Si on pense le camion à quatre roues motrices comme une invention récente, ce type de véhicule existait déjà à l’aube de la Première Guerre Mondiale, comme nous le prouve le Châtillon-Panhard…
Au sein de l’armée française, une mouvance apparait au début des années 1900 pour s’intéresser à la traction automobile qui pourrait remplacer la traction animale tant sur la route que sur les champs de bataille. L’armée française commence ainsi, vers 1910, à parrainer des systèmes de traction testés lors de concours du Ministère de la Guerre. L’un des premiers acteurs à répondre fut la société Châtillon-Commentry, une entreprise métallurgique qui s’associa avec le constructeur Panhard & Levassor.
Pour les besoins des militaires, il faut un véhicule capable de rouler dans un milieu hostile à l’automobile, mais aussi être capable de tracter de lourdes pièces d’artillerie. L’association entre Panhard et Levassor et Châtillon-Commentry donne naissance à un camion, le Chatillon-Panhard, doté d’une transmission intégrale dont le prototype est finalisée courant 1911 et testé en la présence de membres de l’armée française. Equipé d’un moteur six cylindres développant 45Ch, le Chatillon-Panhard réussit à tracter 18 tonnes sur une rampe à 6,5%, à évoluer sur un terrain meublé jonché d’obstacles en tout genre, dont un arbre de 40cm de diamètre placé en travers d’une route.
Ces premiers tests permettent de connaître les points à faire évoluer en vue de nouveaux tests effectués en juillet 1912. Cette année-là, le Châtillon-Panhard tracte 19 tonnes à la vitesse de 18km/h sur un terrain plat, la vitesse descend à 3km/h sur une pente à 9%. Le tracteur seul est capable de gravir une pente de 37%, de transporter un canon de 155mm mais aussi de procéder au dégagement de convois embourbés.
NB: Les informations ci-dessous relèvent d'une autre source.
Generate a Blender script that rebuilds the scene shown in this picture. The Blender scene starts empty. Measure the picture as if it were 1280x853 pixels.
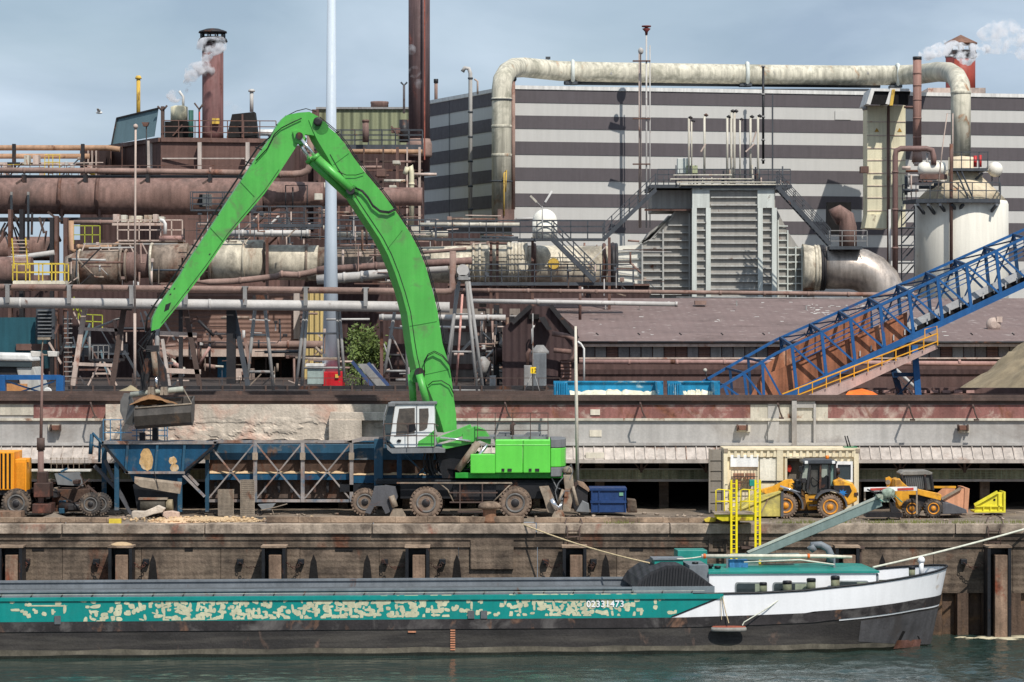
import bpy, math, random
from mathutils import Vector, Matrix
random.seed(7)
R = math.radians
SC = bpy.context.scene
COL = SC.collection

# ------------------------------------------------------------------ camera, world, sun, exposure
EYE = 12.0; CAMY = -120.0; F = 3840.0        # lens measured in units of 1/1280 of the picture's width
cam_d = bpy.data.cameras.new('camera'); cam = bpy.data.objects.new('camera', cam_d); COL.objects.link(cam)
cam.location = (0, CAMY, EYE); cam.rotation_euler = (R(90), 0, 0)
cam_d.sensor_width = 36; cam_d.lens = F/1280*36; cam_d.shift_y = -16.5/1280
cam_d.clip_start = 1; cam_d.clip_end = 9000
SC.camera = cam
LD = Vector((-.36, .74, -1.0)).normalized()   # the way the sunlight travels
sun_d = bpy.data.lights.new('sun', 'SUN'); sun_d.energy = 4.3; sun_d.angle = R(.5); sun_d.color = (1, .95, .87)
sun = bpy.data.objects.new('sun', sun_d); COL.objects.link(sun)
sun.rotation_euler = LD.to_track_quat('-Z', 'Y').to_euler()
W = bpy.data.worlds.new('World'); SC.world = W; W.use_nodes = True
nt = W.node_tree; nt.nodes.clear()
N = nt.nodes.new; Lk = nt.links.new
sky = N('ShaderNodeTexSky'); sky.sky_type = 'NISHITA'; sky.sun_disc = False
sky.sun_elevation = math.asin(-LD.z); sky.sun_rotation = math.atan2(-LD.x, -LD.y)
sky.altitude = 0; sky.air_density = 1.0; sky.dust_density = .6; sky.ozone_density = 2.0
tc = N('ShaderNodeTexCoord'); mp = N('ShaderNodeMapping'); mp.inputs['Scale'].default_value = (6, 6, 15)
no = N('ShaderNodeTexNoise'); no.inputs['Scale'].default_value = 1.0; no.inputs['Detail'].default_value = 7; no.inputs['Roughness'].default_value = .55
no.inputs['Distortion'].default_value = .4
cr = N('ShaderNodeValToRGB'); cr.color_ramp.elements[0].position = .3; cr.color_ramp.elements[1].position = .6
cr.color_ramp.elements[0].color = (.5,.5,.5,1); cr.color_ramp.elements[1].color = (1, 1, 1, 1)
mx = N('ShaderNodeMix'); mx.data_type = 'RGBA'
no2 = N('ShaderNodeTexNoise'); no2.inputs['Scale'].default_value = 1.3; no2.inputs['Detail'].default_value = 7; no2.inputs['Distortion'].default_value = .3
cr2 = N('ShaderNodeValToRGB'); cr2.color_ramp.elements[0].position = .36; cr2.color_ramp.elements[1].position = .66
cr2.color_ramp.elements[0].color = (4.4, 5.7, 7.3, 1); cr2.color_ramp.elements[1].color = (7.4, 8.8, 10.4, 1)
bg = N('ShaderNodeBackground'); bg.inputs['Strength'].default_value = .085
out = N('ShaderNodeOutputWorld')
Lk(tc.outputs['Generated'], mp.inputs['Vector']); Lk(mp.outputs[0], no.inputs['Vector']); Lk(mp.outputs[0], no2.inputs['Vector'])
Lk(no.outputs['Fac'], cr.inputs['Fac']); Lk(no2.outputs['Fac'], cr2.inputs['Fac'])
Lk(cr.outputs['Color'], mx.inputs['Factor']); Lk(sky.outputs[0], mx.inputs['A']); Lk(cr2.outputs['Color'], mx.inputs['B'])
Lk(mx.outputs['Result'], bg.inputs['Color']); Lk(bg.outputs[0], out.inputs['Surface'])
SC.view_settings.view_transform = 'Standard'; SC.view_settings.look = 'None'
SC.view_settings.exposure = 0.0; SC.view_settings.gamma = 1; SC.view_settings.use_curve_mapping = False
SC.cycles.max_bounces = 5; SC.cycles.volume_bounces = 3; SC.cycles.transparent_max_bounces = 8
SC.cycles.use_denoising = True

# ------------------------------------------------------------------ measuring helpers
def P(px, py, Y):
    'point of the place at depth Y that was measured at px, py'
    s = F/(Y-CAMY); return Vector(((px-640)/s, Y, EYE-(py-410)/s))
def S(n, Y): return n*(Y-CAMY)/F
def G(px, z, Y): return Vector(((px-640)*(Y-CAMY)/F, Y, z))

class MB:
    def __init__(s): s.v = []; s.f = []; s.sm = []
    def add(s, vs, fs, smooth=False):
        n = len(s.v); s.v += [Vector(v) for v in vs]
        for f in fs: s.f.append([i+n for i in f]); s.sm.append(smooth)
        return s
    def hexa(s, a):     # 8 corners: bottom 4, top 4
        return s.add(a, [(0,3,2,1),(4,5,6,7),(0,1,5,4),(1,2,6,5),(2,3,7,6),(3,0,4,7)])
    def box(s, x0, x1, y0, y1, z0, z1):
        return s.hexa([(x0,y0,z0),(x1,y0,z0),(x1,y1,z0),(x0,y1,z0),(x0,y0,z1),(x1,y0,z1),(x1,y1,z1),(x0,y1,z1)])
    def rect(s, px0, py0, px1, py1, Y0, Y1):     # block whose front at depth Y0 was measured as that rectangle
        a = P(px0, py1, Y0); b = P(px1, py0, Y0)
        return s.box(a.x, b.x, Y0, Y1, a.z, b.z)
    def prism(s, pts, ev):   # world points ring, extrusion vector
        n = len(pts); ev = Vector(ev); a = [Vector(p) for p in pts]; b = [p+ev for p in a]
        return s.add(a+b, [tuple(range(n))[::-1], tuple(range(n, 2*n))] + [(i, (i+1) % n, n+(i+1) % n, n+i) for i in range(n)])
    def poly(s, pts, Y, th, dx=0, dz=0):
        return s.prism([P(x, y, Y) for x, y in pts], (dx, th, dz))
    def bar(s, p0, p1, w, h=None, up=(0,0,1)):
        p0 = Vector(p0); p1 = Vector(p1); h = h or w; d = (p1-p0)
        if d.length < 1e-6: return s
        d.normalize(); u = Vector(up)
        if abs(d.dot(u)) > .98: u = Vector((0,1,0))
        a = d.cross(u).normalized()*w/2; b = a.cross(d).normalized()*h/2
        return s.hexa([p0-a-b, p0+a-b, p1+a-b, p1-a-b, p0-a+b, p0+a+b, p1+a+b, p1-a+b])
    def tube(s, pts, r, n=8, caps=True, closed=False):
        pts = [Vector(p) for p in pts]; m = len(pts); rs = r if isinstance(r, (list, tuple)) else [r]*m
        d0 = (pts[1]-pts[0]).normalized(); u = Vector((0,0,1)) if abs(d0.z) < .9 else Vector((0,1,0))
        a = d0.cross(u).normalized(); vs = []
        for i, p in enumerate(pts):
            if closed: d = (pts[(i+1) % m]-pts[i-1])
            else: d = (pts[min(i+1, m-1)]-pts[max(i-1, 0)])
            if d.length < 1e-9: d = d0.copy()
            d.normalize(); a = (a-d*a.dot(d)).normalized(); b = d.cross(a)
            k = 1.0
            if 0 < i < m-1:
                c = (pts[i+1]-p).normalized().dot((p-pts[i-1]).normalized()); k = 1/max(.6, math.sqrt(max(.1, (1+c)/2)))
            for j in range(n):
                t = 2*math.pi*(j+.5)/n; vs.append(p+(a*math.cos(t)+b*math.sin(t))*rs[i])
        fs = []
        for i in range(m if closed else m-1):
            q = (i+1) % m
            for j in range(n): fs.append((i*n+j, i*n+(j+1) % n, q*n+(j+1) % n, q*n+j))
        s.add(vs, fs, n > 5)
        if caps and not closed:
            k = len(s.v)-len(vs); s.f.append([k+j for j in range(n)][::-1]); s.sm.append(False)
            s.f.append([k+(m-1)*n+j for j in range(n)]); s.sm.append(False)
        return s
    def tp(s, pts, Y, rpx, n=8, **k):    # tube measured in the picture: points (px, py[, Y]), radius in px
        q = [P(p[0], p[1], p[2] if len(p) > 2 else Y) for p in pts]
        return s.tube(q, S(rpx, Y), n, **k)
    def bp(s, x0, y0, x1, y1, Y, wpx, th=None):   # flat bar
        return s.bar(P(x0, y0, Y), P(x1, y1, Y), th or S(wpx, Y), S(wpx, Y))
    def cyl(s, c, r, h, n=24, axis=(0,0,1), r1=None):
        c = Vector(c); ax = Vector(axis).normalized()
        return s.tube([c, c+ax*h], [r, r if r1 is None else r1], n)
    def lathe(s, c, prof, n=24, axis=(0,0,1)):
        c = Vector(c); ax = Vector(axis).normalized(); u = Vector((0,0,1)) if abs(ax.z) < .9 else Vector((1,0,0))
        a = ax.cross(u).normalized(); b = ax.cross(a); vs = []
        for r, h in prof:
            for j in range(n):
                t = 2*math.pi*j/n; vs.append(c+ax*h+(a*math.cos(t)+b*math.sin(t))*max(r, 1e-4))
        fs = [(i*n+j, (i+1)*n+j, (i+1)*n+(j+1) % n, i*n+(j+1) % n) for i in range(len(prof)-1) for j in range(n)]
        k = len(s.v); s.add(vs, fs, True)
        s.f.append([k+j for j in range(n)]); s.sm.append(False); s.f.append([k+(len(prof)-1)*n+j for j in range(n)][::-1]); s.sm.append(False)
        return s
    def ball(s, c, r, sx=1, sy=1, sz=1, n=16, m=10, jit=0):
        c = Vector(c); vs = []; fs = []
        for i in range(m+1):
            th = math.pi*i/m
            for j in range(n):
                ph = 2*math.pi*j/n; k = r*(1+random.uniform(-jit, jit))
                vs.append(c+Vector((sx*k*math.sin(th)*math.cos(ph), sy*k*math.sin(th)*math.sin(ph), sz*k*math.cos(th))))
        for i in range(m):
            for j in range(n): fs.append((i*n+j, (i+1)*n+j, (i+1)*n+(j+1) % n, i*n+(j+1) % n))
        return s.add(vs, fs, True)
    def ring(s, c, r, t, n=28, axis=(1,0,0), k=6):
        c = Vector(c); ax = Vector(axis).normalized(); u = Vector((0,0,1)) if abs(ax.z) < .9 else Vector((1,0,0))
        a = ax.cross(u).normalized(); b = ax.cross(a)
        return s.tube([c+(a*math.cos(2*math.pi*j/n)+b*math.sin(2*math.pi*j/n))*r for j in range(n)], t, k, closed=True)
    def rail(s, pts, h=1.1, step=1.5, r=.028, mids=1, n=4, toe=False):
        pts = [Vector(p) for p in pts]; up = Vector((0,0,1))
        for i in range(len(pts)-1):
            a, b = pts[i], pts[i+1]; L = (b-a).length; k = max(1, round(L/step))
            for j in range(k+1):
                if j == 0 and i > 0: continue
                q = a+(b-a)*j/k; s.tube([q, q+up*h], r, n)
            for m in range(mids+1):
                z = up*h*(1-m/(mids+1)); s.tube([a+z, b+z], r, n)
            if toe: s.bar(a+up*.08, b+up*.08, .02, .16)
        return s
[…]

Des résultats convaincants qui poussent l’armée à s’équiper de tels véhicules, un concours officiel est lancé pour le mois de mars 1913.
Le Ministère de la Guerre fixe le programme du concours : les camions qui peuvent y participer ne doivent pas dépasser le poids de 7,5 tonnes dont 2 tonnes de charge utile, rouler à la vitesse moyenne de 8km/h en tractant 15 tonnes, être capable de gravir, sans remorque, une pente de 18%. Pour ce concours, le Châtillon-Panhard était équipé d’un quatre cylindres développant 42Ch et, s’il démontra ses capacités en répondant parfaitement aux demandes des militaires, un concurrent se démarque davantage, le Latil TAR, qui aura la préférence des militaires.
Un nouveau concours organisé au cours de l’année 1914 voit à nouveau le Châtillon-Panhard confronté aux Latil TAR mais également à un nouveau venu, le Renault Type EG. Là encore, malgré des qualités indéniables, le Châtillon-Panhard se fait surclasser par ses rivaux qui intègreront les rangs de l’armée française. Au final, le Châtillon-Panhard fut commandé en quelques rares exemplaires par l’armée, une cinquantaine selon les sources, qui furent parmi les premiers véhicules motorisés à monter vers le front lors de la première Bataille de la Marne. Aucun exemplaire de ce véhicule n’est recensé de nos jours.